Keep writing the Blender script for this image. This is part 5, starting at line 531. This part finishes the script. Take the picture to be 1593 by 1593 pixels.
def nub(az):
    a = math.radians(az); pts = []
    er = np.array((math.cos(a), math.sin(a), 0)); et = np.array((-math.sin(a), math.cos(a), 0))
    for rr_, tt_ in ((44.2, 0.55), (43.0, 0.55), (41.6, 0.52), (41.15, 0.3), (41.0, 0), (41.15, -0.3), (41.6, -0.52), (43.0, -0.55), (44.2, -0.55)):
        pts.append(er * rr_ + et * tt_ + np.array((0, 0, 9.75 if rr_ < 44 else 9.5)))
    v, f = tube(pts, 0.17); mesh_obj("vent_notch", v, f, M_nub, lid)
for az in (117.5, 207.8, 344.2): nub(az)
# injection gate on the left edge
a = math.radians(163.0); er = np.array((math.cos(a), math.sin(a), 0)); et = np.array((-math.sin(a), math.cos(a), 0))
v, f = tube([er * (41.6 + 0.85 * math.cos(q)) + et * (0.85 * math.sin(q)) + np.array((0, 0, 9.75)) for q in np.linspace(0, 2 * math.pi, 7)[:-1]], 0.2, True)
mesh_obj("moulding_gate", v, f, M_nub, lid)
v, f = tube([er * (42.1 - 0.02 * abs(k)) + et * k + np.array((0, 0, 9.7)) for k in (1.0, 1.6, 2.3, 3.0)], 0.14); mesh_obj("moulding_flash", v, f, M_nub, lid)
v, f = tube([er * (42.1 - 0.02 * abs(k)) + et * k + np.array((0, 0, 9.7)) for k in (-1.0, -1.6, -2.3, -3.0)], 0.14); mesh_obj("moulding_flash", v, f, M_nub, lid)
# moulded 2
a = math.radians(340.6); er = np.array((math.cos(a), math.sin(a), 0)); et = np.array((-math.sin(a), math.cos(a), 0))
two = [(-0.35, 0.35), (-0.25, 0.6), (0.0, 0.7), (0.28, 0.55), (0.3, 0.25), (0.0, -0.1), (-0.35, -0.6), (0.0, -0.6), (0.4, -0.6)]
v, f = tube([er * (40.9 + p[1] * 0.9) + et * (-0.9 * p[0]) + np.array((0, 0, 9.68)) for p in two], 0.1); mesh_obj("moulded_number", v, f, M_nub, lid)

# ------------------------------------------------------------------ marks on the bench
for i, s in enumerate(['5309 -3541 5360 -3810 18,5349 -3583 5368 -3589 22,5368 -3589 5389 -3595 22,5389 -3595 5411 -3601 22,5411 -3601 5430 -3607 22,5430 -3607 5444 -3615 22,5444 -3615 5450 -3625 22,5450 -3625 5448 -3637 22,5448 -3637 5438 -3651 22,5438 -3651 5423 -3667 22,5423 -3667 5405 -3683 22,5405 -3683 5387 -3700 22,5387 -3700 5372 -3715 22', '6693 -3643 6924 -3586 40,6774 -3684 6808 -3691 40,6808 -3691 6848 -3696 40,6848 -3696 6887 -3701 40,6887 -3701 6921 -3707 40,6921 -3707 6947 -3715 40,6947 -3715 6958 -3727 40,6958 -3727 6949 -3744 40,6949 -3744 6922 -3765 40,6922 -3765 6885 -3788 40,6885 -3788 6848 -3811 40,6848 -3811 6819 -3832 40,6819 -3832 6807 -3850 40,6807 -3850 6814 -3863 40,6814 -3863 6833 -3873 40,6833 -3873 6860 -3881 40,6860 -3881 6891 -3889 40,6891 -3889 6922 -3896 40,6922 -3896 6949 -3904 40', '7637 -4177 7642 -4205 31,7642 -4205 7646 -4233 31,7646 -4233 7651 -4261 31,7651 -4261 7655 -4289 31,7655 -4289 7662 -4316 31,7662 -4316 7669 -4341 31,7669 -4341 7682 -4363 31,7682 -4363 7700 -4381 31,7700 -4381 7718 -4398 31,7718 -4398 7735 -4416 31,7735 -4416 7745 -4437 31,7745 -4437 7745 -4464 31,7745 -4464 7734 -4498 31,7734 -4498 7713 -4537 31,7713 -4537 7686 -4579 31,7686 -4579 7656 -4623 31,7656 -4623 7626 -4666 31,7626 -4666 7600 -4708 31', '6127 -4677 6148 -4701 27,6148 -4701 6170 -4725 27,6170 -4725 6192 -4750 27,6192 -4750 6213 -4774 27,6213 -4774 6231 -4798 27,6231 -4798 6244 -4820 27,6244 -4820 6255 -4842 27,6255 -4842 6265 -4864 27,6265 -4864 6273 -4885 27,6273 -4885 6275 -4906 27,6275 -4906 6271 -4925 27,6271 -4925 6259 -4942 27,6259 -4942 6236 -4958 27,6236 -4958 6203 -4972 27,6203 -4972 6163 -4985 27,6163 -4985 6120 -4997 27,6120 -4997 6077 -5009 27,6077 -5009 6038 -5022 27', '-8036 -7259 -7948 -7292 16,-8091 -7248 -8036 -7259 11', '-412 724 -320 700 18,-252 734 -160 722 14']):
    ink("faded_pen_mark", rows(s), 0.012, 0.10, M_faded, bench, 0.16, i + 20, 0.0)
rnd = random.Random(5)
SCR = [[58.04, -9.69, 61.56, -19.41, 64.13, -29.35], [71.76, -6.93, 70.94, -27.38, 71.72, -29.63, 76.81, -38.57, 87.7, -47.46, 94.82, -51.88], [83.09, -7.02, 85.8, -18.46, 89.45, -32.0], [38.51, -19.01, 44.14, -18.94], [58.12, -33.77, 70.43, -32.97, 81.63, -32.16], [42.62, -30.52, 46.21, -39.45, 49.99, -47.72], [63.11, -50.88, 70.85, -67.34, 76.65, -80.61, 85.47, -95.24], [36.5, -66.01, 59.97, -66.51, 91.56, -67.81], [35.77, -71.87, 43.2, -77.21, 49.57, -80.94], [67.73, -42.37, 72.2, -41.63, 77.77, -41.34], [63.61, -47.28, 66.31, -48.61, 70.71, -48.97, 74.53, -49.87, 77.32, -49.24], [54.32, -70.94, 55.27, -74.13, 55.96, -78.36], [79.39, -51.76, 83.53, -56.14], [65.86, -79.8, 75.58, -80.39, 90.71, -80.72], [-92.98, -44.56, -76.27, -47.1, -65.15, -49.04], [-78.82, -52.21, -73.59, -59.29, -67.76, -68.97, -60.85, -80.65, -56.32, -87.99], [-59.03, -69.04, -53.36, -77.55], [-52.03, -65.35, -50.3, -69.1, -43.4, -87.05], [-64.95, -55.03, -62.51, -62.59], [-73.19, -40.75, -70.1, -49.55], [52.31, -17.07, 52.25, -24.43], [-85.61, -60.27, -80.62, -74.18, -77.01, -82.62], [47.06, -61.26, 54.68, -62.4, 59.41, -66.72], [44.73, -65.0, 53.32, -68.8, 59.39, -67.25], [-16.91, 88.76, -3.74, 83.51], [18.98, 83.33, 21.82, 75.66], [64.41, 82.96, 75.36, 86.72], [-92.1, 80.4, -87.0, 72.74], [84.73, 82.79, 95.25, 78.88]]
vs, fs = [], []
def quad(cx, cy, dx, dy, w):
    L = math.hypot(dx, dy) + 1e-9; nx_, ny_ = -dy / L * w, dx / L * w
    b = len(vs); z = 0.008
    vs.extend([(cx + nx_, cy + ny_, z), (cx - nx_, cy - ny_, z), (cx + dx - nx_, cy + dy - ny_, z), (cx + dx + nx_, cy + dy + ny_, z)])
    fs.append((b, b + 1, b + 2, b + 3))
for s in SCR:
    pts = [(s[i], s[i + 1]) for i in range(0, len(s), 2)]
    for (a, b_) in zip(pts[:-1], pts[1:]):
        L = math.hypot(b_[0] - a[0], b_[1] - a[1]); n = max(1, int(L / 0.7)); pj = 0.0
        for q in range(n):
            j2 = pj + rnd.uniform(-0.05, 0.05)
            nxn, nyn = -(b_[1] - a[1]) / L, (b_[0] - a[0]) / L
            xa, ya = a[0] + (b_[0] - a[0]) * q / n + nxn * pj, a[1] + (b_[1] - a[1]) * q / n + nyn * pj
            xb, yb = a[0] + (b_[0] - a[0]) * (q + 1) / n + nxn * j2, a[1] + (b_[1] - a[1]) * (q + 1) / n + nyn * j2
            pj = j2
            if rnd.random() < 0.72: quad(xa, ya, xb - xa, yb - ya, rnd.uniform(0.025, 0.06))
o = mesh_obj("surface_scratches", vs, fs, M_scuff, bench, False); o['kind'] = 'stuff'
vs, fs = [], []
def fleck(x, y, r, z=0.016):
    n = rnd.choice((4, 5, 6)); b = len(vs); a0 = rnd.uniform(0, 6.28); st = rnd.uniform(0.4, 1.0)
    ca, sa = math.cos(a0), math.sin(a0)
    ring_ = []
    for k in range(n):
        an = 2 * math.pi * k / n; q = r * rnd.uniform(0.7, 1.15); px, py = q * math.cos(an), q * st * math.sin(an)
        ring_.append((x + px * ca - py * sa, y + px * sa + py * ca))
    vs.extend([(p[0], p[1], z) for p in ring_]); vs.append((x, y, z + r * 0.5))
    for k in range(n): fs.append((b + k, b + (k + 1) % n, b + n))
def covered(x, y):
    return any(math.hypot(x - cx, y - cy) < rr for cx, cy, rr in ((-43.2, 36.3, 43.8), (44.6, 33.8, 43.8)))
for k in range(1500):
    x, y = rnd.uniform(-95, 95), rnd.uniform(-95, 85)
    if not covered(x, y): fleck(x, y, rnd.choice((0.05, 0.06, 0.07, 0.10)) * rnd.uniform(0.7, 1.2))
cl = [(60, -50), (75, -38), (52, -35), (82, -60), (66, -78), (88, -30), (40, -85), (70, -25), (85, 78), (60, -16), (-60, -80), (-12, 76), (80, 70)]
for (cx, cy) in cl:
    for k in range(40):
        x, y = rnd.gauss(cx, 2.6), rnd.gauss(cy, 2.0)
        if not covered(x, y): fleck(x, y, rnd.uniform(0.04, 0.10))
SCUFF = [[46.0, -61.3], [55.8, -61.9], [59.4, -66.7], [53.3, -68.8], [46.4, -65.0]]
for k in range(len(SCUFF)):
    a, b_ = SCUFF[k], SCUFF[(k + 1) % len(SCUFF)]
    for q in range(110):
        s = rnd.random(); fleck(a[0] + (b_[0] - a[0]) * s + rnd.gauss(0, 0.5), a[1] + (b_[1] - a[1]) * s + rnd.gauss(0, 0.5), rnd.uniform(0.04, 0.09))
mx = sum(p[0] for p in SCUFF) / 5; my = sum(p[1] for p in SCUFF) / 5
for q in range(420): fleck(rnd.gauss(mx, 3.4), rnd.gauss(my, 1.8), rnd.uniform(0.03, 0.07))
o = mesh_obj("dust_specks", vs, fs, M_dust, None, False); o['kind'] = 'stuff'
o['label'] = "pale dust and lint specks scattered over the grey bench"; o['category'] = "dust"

···

■ **Work to be completed**
Using the material above, quote the first line and each line after it, stopping at and including the line that holds "v, f = tube([er * (40.9".

■ **Result of this task**
Keep writing the Blender script for this image. This is part 5, starting at line 531. This part finishes the script. Take the picture to be 1593 by 1593 pixels.
def nub(az):
    a = math.radians(az); pts = []
    er = np.array((math.cos(a), math.sin(a), 0)); et = np.array((-math.sin(a), math.cos(a), 0))
    for rr_, tt_ in ((44.2, 0.55), (43.0, 0.55), (41.6, 0.52), (41.15, 0.3), (41.0, 0), (41.15, -0.3), (41.6, -0.52), (43.0, -0.55), (44.2, -0.55)):
        pts.append(er * rr_ + et * tt_ + np.array((0, 0, 9.75 if rr_ < 44 else 9.5)))
    v, f = tube(pts, 0.17); mesh_obj("vent_notch", v, f, M_nub, lid)
for az in (117.5, 207.8, 344.2): nub(az)
# injection gate on the left edge
a = math.radians(163.0); er = np.array((math.cos(a), math.sin(a), 0)); et = np.array((-math.sin(a), math.cos(a), 0))
v, f = tube([er * (41.6 + 0.85 * math.cos(q)) + et * (0.85 * math.sin(q)) + np.array((0, 0, 9.75)) for q in np.linspace(0, 2 * math.pi, 7)[:-1]], 0.2, True)
mesh_obj("moulding_gate", v, f, M_nub, lid)
v, f = tube([er * (42.1 - 0.02 * abs(k)) + et * k + np.array((0, 0, 9.7)) for k in (1.0, 1.6, 2.3, 3.0)], 0.14); mesh_obj("moulding_flash", v, f, M_nub, lid)
v, f = tube([er * (42.1 - 0.02 * abs(k)) + et * k + np.array((0, 0, 9.7)) for k in (-1.0, -1.6, -2.3, -3.0)], 0.14); mesh_obj("moulding_flash", v, f, M_nub, lid)
# moulded 2
a = math.radians(340.6); er = np.array((math.cos(a), math.sin(a), 0)); et = np.array((-math.sin(a), math.cos(a), 0))
two = [(-0.35, 0.35), (-0.25, 0.6), (0.0, 0.7), (0.28, 0.55), (0.3, 0.25), (0.0, -0.1), (-0.35, -0.6), (0.0, -0.6), (0.4, -0.6)]
v, f = tube([er * (40.9 + p[1] * 0.9) + et * (-0.9 * p[0]) + np.array((0, 0, 9.68)) for p in two], 0.1); mesh_obj("moulded_number", v, f, M_nub, lid)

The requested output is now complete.